Newport Wafer Fab: 'No decision' on chip plant's sale to Chinese firm
- Published
Reports the takeover of the UK's largest microchip factory, Newport Wafer Fab, by Chinese-owned Nexperia has been approved have been denied.
The UK government said it was "considering the case and no decisions have been made" while Nexperia said it was unaware of such a decision.
The takeover has attracted controversy, over the firms links to China.
The website Politico had reported that the government had "quietly approved" the sale, external.
But the BBC understands the business secretary can, and still might, intervene.
Any such move by Kwasi Kwarteng, over concerns of key UK infrastructure falling into Chinese hands, would be under the National Security and Investment Act.
Newport Wafer Fab, which makes wafers of semiconductors at its plant in the Duffryn area of the city, employs 450 people.
Semiconductors are the fundamental components of everything from smart phones to the vast data centres powering the internet.
Nexperia has headquarters in the Netherlands and a site in Manchester.
In a statement it said: "Nexperia has read some press articles reporting about a UK governmental decision to not intervene in Nexperia's acquisition of the Newport Wafer Fab of July 2021.
"Nexperia has not been notified of such a decision, has not heard on this matter from the UK government since it acquired the Fab, and previously informed the government to be ready to co-operate with any review."
"Since its initial investment, Nexperia has safeguarded Newport Wafer Fab's role within the UK's semiconductor industry and has been delivering on the plans to invest in the site to make it as successful as its Manchester Wafer Fab."
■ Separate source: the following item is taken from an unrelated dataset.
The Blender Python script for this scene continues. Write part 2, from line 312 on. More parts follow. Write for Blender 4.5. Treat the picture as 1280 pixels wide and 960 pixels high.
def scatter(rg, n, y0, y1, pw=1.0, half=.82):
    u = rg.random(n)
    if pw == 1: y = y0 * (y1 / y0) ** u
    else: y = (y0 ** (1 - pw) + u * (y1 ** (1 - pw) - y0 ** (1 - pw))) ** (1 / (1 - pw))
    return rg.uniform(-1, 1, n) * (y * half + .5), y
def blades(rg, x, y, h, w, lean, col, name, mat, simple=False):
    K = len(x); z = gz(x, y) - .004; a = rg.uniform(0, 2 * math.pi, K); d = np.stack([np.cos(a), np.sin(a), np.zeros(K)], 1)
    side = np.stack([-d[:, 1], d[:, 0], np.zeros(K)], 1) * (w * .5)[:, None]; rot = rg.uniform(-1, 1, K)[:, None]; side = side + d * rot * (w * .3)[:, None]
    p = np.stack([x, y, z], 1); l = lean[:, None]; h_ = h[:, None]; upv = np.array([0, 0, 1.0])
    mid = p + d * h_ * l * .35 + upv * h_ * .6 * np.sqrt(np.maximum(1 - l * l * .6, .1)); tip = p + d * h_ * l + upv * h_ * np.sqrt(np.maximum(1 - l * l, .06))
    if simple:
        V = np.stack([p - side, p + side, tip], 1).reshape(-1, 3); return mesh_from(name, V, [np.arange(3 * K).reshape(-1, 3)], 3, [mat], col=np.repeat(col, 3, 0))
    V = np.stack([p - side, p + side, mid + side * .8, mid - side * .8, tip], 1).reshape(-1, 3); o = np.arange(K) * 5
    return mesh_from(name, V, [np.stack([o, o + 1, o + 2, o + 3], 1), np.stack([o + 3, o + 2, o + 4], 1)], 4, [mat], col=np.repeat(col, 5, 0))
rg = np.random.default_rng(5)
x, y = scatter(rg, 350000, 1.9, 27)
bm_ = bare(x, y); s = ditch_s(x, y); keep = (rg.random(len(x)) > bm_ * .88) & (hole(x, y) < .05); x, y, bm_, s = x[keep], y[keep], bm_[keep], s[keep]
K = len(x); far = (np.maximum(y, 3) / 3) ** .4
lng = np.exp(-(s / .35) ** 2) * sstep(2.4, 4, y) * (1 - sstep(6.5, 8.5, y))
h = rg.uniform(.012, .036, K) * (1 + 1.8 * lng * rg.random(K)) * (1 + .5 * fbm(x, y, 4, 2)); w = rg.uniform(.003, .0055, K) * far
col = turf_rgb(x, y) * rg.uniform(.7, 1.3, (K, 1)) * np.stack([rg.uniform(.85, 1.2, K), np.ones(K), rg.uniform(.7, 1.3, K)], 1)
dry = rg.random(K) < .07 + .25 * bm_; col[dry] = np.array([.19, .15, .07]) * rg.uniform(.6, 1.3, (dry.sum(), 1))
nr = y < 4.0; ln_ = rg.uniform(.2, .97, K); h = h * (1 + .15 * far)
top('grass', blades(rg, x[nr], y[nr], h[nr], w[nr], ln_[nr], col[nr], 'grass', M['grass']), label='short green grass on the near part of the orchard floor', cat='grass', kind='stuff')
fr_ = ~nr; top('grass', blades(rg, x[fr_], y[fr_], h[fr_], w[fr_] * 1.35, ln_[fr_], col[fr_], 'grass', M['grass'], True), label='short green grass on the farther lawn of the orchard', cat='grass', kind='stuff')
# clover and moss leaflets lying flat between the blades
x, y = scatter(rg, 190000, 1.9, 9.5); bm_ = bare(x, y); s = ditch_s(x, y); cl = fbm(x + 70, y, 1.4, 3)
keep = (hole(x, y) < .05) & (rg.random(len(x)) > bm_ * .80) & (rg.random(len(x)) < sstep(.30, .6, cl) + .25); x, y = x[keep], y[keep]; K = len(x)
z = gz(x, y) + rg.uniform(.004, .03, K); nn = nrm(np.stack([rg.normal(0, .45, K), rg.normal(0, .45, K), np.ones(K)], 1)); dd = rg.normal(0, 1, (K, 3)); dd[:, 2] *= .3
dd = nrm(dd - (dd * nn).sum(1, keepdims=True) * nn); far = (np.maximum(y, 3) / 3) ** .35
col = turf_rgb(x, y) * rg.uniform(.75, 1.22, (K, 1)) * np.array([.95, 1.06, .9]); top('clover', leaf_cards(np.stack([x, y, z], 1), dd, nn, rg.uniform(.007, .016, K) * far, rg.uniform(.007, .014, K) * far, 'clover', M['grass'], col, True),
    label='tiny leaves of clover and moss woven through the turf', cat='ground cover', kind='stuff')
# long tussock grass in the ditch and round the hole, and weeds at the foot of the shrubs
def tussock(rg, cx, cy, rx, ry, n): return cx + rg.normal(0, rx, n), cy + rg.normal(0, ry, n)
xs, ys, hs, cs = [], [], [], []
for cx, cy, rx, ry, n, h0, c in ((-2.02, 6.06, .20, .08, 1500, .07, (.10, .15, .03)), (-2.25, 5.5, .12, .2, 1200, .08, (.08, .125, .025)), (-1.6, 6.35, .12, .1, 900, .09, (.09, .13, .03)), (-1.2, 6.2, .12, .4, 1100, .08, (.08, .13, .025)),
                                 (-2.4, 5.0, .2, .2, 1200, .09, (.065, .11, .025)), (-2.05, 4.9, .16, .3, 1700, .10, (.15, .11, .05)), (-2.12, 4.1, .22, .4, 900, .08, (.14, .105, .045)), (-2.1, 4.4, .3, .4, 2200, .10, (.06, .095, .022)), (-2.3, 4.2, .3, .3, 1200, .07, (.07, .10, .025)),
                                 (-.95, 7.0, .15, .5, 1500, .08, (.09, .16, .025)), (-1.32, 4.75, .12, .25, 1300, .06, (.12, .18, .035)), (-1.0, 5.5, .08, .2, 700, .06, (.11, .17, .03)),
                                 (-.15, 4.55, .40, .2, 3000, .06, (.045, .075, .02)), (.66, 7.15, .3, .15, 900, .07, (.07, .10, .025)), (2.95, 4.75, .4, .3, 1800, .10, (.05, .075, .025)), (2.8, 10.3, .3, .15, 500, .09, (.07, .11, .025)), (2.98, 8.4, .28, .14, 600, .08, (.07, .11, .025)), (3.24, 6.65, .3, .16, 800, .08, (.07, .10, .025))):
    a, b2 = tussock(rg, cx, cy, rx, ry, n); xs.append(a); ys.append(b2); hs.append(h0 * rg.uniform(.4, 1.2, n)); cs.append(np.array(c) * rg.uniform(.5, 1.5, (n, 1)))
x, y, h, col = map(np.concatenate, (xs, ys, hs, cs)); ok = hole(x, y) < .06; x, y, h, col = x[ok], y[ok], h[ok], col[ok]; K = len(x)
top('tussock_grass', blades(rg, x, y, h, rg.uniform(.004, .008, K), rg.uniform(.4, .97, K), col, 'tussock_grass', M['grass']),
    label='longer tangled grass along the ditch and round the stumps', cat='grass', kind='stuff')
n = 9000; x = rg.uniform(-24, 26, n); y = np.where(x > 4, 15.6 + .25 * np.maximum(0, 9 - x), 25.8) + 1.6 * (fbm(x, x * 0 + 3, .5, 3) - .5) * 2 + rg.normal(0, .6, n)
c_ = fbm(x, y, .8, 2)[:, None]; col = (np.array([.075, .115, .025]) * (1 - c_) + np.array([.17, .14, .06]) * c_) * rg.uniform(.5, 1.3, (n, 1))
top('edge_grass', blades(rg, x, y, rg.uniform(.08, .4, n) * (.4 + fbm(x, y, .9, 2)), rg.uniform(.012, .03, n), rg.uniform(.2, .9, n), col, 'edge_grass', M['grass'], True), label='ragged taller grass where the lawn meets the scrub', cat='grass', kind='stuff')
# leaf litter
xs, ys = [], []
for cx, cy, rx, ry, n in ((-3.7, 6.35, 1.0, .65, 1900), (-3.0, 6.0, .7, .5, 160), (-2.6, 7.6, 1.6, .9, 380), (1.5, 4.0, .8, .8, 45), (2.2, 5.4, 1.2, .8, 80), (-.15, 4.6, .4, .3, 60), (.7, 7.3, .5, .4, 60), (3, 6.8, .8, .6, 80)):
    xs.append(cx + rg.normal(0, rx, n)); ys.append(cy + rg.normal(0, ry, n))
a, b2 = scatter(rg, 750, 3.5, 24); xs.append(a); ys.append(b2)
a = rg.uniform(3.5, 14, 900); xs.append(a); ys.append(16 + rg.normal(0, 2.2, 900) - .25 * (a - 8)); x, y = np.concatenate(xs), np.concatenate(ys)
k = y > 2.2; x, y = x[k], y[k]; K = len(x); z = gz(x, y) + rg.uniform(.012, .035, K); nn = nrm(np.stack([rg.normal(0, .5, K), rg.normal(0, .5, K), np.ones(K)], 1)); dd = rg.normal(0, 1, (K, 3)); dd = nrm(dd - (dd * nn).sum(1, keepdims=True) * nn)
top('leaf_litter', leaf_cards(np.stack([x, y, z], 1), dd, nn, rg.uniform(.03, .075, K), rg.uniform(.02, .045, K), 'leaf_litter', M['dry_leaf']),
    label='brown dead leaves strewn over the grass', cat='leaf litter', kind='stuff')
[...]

The Prime Minister Boris Johnson asked the national security adviser Sir Stephen Lovegrove to examine the buyout last year.
Foreign affairs committee chairman Tom Tugendhat conceded Newport Wafer Fab was "not the most cutting edge semiconductor factory in the world".
"But it is the largest in the United Kingdom," he said.
"And if we want to have our own separate sector growing out of this, then we can't start by cutting down the very few trees there are in our forest.
"And so I think that this is one of those moments where we really do need to protect it, not for itself, but because of what it brings to the UK economy."
On Friday, Newport West Labour MP Ruth Jones said she was writing to the UK government Department for Business, Energy and Industrial Strategy seeking urgent clarity on the matter.